◆ **SHORT EXERCISE**
Count every line that holds the string "Blender", then give that number alone.

◆ **LISTING**
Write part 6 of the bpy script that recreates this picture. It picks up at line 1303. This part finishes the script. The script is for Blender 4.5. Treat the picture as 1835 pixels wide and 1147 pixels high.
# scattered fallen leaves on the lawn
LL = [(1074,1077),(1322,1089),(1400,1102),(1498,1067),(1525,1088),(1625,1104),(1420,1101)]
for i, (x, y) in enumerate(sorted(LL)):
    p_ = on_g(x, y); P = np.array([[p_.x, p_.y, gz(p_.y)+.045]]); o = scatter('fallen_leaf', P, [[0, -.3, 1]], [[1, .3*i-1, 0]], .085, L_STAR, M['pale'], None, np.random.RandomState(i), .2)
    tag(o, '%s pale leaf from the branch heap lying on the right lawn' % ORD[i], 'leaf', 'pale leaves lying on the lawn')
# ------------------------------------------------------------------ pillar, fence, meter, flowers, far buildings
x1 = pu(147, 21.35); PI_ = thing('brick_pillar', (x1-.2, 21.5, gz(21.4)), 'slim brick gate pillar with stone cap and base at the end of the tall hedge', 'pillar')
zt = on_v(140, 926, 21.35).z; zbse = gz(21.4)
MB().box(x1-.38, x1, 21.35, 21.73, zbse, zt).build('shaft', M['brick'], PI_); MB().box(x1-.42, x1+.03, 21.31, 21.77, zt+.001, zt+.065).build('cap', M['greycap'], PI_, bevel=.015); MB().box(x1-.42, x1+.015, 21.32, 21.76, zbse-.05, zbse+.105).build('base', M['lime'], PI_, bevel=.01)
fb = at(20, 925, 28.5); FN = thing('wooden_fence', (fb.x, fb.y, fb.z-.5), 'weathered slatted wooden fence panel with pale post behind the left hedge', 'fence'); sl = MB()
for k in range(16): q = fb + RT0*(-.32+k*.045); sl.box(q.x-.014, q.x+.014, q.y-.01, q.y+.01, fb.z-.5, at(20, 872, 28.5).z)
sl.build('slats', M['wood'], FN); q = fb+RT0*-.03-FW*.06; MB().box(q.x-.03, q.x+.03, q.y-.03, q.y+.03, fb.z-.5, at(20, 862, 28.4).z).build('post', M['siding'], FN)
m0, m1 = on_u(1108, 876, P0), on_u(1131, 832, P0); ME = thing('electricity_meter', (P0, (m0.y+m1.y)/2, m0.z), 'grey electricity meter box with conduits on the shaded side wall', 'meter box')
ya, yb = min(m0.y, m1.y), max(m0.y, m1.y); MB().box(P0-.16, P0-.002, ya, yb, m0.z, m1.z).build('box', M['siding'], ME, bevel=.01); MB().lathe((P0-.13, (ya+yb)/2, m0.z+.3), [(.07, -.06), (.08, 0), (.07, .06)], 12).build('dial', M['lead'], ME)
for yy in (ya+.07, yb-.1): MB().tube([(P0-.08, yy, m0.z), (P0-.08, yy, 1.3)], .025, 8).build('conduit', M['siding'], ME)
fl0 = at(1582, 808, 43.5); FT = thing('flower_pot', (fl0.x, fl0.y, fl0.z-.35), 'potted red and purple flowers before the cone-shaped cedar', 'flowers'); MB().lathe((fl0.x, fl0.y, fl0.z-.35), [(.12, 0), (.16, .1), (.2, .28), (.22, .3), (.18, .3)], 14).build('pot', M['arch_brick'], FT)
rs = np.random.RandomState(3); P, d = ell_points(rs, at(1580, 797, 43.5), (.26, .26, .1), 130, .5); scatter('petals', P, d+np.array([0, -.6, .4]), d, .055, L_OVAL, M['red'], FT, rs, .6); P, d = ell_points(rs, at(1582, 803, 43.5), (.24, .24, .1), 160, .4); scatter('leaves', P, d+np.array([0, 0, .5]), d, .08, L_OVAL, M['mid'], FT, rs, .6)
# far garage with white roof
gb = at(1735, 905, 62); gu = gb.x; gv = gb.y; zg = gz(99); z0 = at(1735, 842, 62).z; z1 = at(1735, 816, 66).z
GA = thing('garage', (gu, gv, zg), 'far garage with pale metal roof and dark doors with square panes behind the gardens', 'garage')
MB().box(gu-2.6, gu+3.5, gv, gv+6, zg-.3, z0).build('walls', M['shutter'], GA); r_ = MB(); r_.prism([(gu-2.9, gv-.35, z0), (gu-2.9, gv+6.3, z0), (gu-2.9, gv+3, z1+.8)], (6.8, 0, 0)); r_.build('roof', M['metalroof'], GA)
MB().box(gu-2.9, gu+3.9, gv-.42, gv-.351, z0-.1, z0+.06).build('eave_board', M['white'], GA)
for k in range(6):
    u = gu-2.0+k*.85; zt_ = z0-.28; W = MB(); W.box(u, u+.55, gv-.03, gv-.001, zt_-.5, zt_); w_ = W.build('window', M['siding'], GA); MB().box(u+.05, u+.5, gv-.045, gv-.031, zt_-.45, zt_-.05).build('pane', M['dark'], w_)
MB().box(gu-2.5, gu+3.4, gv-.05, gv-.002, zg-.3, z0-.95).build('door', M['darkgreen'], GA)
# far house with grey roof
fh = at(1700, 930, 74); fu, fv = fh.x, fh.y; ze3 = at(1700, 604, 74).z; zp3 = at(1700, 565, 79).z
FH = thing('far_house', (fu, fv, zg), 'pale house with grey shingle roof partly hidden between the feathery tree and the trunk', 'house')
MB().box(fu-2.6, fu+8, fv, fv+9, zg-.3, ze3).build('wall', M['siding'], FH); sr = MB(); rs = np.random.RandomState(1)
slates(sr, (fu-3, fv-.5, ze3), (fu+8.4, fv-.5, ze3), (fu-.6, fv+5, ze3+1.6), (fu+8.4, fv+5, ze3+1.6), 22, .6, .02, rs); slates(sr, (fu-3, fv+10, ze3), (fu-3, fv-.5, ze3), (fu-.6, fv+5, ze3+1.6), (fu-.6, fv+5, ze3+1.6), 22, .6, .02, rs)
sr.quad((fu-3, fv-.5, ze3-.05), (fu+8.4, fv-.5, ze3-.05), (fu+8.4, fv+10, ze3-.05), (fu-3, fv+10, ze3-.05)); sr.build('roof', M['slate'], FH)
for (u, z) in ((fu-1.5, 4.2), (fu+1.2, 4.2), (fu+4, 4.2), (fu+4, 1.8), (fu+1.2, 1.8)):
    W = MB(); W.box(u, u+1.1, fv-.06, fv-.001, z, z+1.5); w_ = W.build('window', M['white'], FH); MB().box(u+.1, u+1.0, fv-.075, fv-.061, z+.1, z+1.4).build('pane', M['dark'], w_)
* * *
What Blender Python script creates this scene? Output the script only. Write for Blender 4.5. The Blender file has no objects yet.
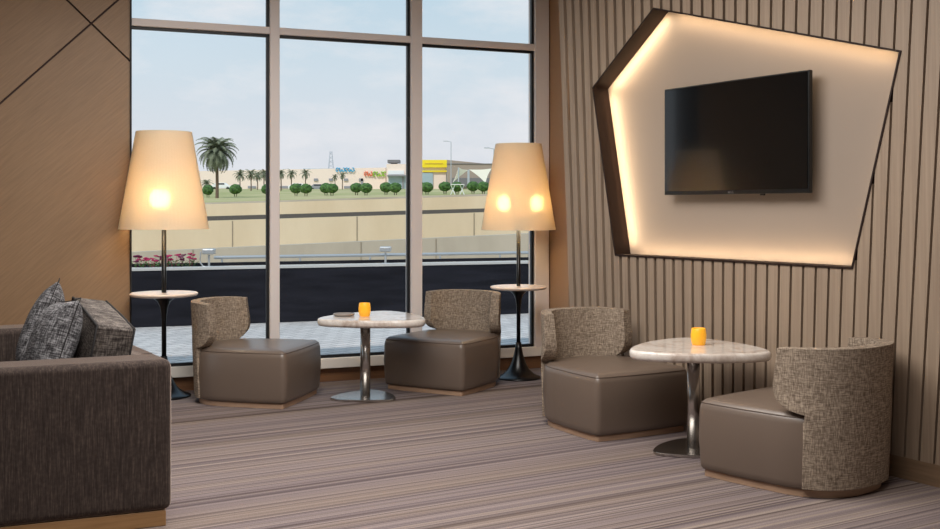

◆ **OUTPUT FOR THIS EXERCISE**
2